Effects of composition ratio of TiCu precursor on dealloying behavior in molten Mg and microstructural characteristics of Mg-Ti composites

Abstract

Metal composites produced through the liquid metal dealloying (LMD) process feature an advanced matrix-matrix composite structure, where two metallic materials form a continuous, three-dimensional interconnected network. This study investigates the effects of TiCu precursor compositions on dealloying behavior and microstructural evolution in liquid Mg, using Ti₅₀Cu₅₀ and Ti₃₀Cu₇₀ precursors. The initial microstructure of the precursor significantly influences dealloying kinetics and phase transitions. The single-phase Ti₅₀Cu₅₀ precursor exhibits a faster initial dealloying rate due to its homogeneous structure, yet complete dealloying requires 90 min.

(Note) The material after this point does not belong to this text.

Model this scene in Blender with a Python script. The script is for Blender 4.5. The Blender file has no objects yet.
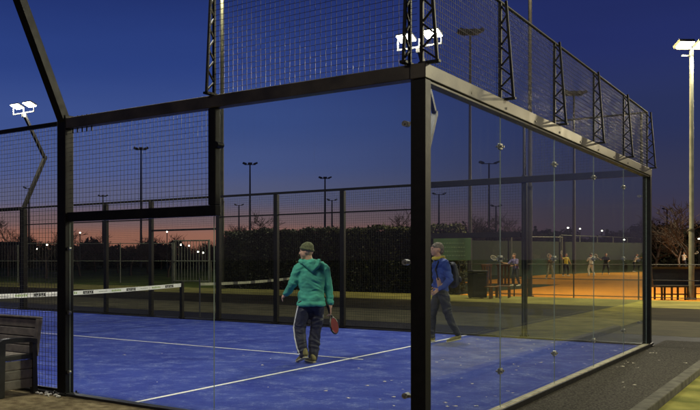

In contrast, the dual-phase Ti₃₀Cu₇₀ precursor achieves complete dealloying in 30 min, demonstrating the impact of a higher Cu concentration on accelerating the process kinetics. Additionally, the study explores the coarsening behavior and hardness variations during the LMD process, along with the microstructural characteristics of Mg-Ti composites fabricated from these two precursors. The findings highlight the critical role of precursor composition in tailoring the microstructure and properties of Mg-Ti composites produced through the LMD process, demonstrating its potential for advanced composite material manufacturing.